start Data section

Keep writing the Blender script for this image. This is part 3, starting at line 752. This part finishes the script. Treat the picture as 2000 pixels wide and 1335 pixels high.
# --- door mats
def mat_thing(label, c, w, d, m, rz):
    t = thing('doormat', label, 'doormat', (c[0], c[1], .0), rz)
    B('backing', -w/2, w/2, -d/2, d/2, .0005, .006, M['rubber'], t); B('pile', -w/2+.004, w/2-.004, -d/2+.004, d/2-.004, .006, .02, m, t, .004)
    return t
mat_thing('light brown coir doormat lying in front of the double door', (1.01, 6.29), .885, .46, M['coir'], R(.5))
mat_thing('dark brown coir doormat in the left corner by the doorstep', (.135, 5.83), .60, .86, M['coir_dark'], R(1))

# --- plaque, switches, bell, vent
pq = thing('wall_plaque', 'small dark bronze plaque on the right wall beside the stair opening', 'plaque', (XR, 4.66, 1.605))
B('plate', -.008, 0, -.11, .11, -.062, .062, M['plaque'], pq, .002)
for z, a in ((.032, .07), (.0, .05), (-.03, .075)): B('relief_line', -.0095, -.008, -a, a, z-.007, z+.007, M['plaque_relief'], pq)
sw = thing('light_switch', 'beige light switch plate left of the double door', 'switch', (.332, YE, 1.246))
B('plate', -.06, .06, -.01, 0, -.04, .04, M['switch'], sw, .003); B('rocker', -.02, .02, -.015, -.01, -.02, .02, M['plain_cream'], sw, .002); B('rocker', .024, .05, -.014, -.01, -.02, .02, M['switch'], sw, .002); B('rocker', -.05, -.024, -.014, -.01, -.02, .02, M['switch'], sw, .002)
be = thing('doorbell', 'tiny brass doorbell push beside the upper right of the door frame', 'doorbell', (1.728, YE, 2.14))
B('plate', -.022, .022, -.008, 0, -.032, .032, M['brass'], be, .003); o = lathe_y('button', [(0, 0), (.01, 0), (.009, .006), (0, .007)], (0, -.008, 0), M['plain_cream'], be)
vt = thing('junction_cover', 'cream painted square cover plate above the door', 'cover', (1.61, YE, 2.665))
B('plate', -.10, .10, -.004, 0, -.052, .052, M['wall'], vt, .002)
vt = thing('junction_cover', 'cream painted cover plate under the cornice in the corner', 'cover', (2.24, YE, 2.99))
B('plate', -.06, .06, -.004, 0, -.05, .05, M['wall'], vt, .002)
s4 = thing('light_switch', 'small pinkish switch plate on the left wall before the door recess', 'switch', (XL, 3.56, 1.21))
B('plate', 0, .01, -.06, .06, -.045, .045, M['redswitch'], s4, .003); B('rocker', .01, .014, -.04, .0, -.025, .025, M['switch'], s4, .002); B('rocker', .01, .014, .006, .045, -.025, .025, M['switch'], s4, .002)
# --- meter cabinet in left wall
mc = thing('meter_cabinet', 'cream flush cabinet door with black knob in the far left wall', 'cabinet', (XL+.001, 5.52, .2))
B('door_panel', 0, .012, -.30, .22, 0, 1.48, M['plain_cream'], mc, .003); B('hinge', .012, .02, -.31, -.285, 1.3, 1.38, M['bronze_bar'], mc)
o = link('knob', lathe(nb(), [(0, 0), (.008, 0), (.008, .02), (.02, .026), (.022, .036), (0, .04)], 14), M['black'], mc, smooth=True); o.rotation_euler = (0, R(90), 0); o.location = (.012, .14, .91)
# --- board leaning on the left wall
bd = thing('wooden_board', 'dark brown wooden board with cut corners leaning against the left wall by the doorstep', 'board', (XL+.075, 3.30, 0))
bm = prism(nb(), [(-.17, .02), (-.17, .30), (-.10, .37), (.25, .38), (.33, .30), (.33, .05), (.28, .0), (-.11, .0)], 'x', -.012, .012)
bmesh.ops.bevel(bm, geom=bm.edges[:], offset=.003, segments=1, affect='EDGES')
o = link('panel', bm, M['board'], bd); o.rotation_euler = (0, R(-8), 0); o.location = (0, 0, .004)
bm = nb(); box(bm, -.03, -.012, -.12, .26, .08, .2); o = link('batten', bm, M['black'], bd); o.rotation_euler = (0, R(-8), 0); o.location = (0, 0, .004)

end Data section

*What you have to do*: Extract each line from the listing above, please, and repeat it exactly.

*Reply*:
Keep writing the Blender script for this image. This is part 3, starting at line 752. This part finishes the script. Treat the picture as 2000 pixels wide and 1335 pixels high.
# --- door mats
def mat_thing(label, c, w, d, m, rz):
    t = thing('doormat', label, 'doormat', (c[0], c[1], .0), rz)
    B('backing', -w/2, w/2, -d/2, d/2, .0005, .006, M['rubber'], t); B('pile', -w/2+.004, w/2-.004, -d/2+.004, d/2-.004, .006, .02, m, t, .004)
    return t
mat_thing('light brown coir doormat lying in front of the double door', (1.01, 6.29), .885, .46, M['coir'], R(.5))
mat_thing('dark brown coir doormat in the left corner by the doorstep', (.135, 5.83), .60, .86, M['coir_dark'], R(1))

# --- plaque, switches, bell, vent
pq = thing('wall_plaque', 'small dark bronze plaque on the right wall beside the stair opening', 'plaque', (XR, 4.66, 1.605))
B('plate', -.008, 0, -.11, .11, -.062, .062, M['plaque'], pq, .002)
for z, a in ((.032, .07), (.0, .05), (-.03, .075)): B('relief_line', -.0095, -.008, -a, a, z-.007, z+.007, M['plaque_relief'], pq)
sw = thing('light_switch', 'beige light switch plate left of the double door', 'switch', (.332, YE, 1.246))
B('plate', -.06, .06, -.01, 0, -.04, .04, M['switch'], sw, .003); B('rocker', -.02, .02, -.015, -.01, -.02, .02, M['plain_cream'], sw, .002); B('rocker', .024, .05, -.014, -.01, -.02, .02, M['switch'], sw, .002); B('rocker', -.05, -.024, -.014, -.01, -.02, .02, M['switch'], sw, .002)
be = thing('doorbell', 'tiny brass doorbell push beside the upper right of the door frame', 'doorbell', (1.728, YE, 2.14))
B('plate', -.022, .022, -.008, 0, -.032, .032, M['brass'], be, .003); o = lathe_y('button', [(0, 0), (.01, 0), (.009, .006), (0, .007)], (0, -.008, 0), M['plain_cream'], be)
vt = thing('junction_cover', 'cream painted square cover plate above the door', 'cover', (1.61, YE, 2.665))
B('plate', -.10, .10, -.004, 0, -.052, .052, M['wall'], vt, .002)
vt = thing('junction_cover', 'cream painted cover plate under the cornice in the corner', 'cover', (2.24, YE, 2.99))
B('plate', -.06, .06, -.004, 0, -.05, .05, M['wall'], vt, .002)
s4 = thing('light_switch', 'small pinkish switch plate on the left wall before the door recess', 'switch', (XL, 3.56, 1.21))
B('plate', 0, .01, -.06, .06, -.045, .045, M['redswitch'], s4, .003); B('rocker', .01, .014, -.04, .0, -.025, .025, M['switch'], s4, .002); B('rocker', .01, .014, .006, .045, -.025, .025, M['switch'], s4, .002)
# --- meter cabinet in left wall
mc = thing('meter_cabinet', 'cream flush cabinet door with black knob in the far left wall', 'cabinet', (XL+.001, 5.52, .2))
B('door_panel', 0, .012, -.30, .22, 0, 1.48, M['plain_cream'], mc, .003); B('hinge', .012, .02, -.31, -.285, 1.3, 1.38, M['bronze_bar'], mc)
o = link('knob', lathe(nb(), [(0, 0), (.008, 0), (.008, .02), (.02, .026), (.022, .036), (0, .04)], 14), M['black'], mc, smooth=True); o.rotation_euler = (0, R(90), 0); o.location = (.012, .14, .91)
# --- board leaning on the left wall
bd = thing('wooden_board', 'dark brown wooden board with cut corners leaning against the left wall by the doorstep', 'board', (XL+.075, 3.30, 0))
bm = prism(nb(), [(-.17, .02), (-.17, .30), (-.10, .37), (.25, .38), (.33, .30), (.33, .05), (.28, .0), (-.11, .0)], 'x', -.012, .012)
bmesh.ops.bevel(bm, geom=bm.edges[:], offset=.003, segments=1, affect='EDGES')
o = link('panel', bm, M['board'], bd); o.rotation_euler = (0, R(-8), 0); o.location = (0, 0, .004)
bm = nb(); box(bm, -.03, -.012, -.12, .26, .08, .2); o = link('batten', bm, M['black'], bd); o.rotation_euler = (0, R(-8), 0); o.location = (0, 0, .004)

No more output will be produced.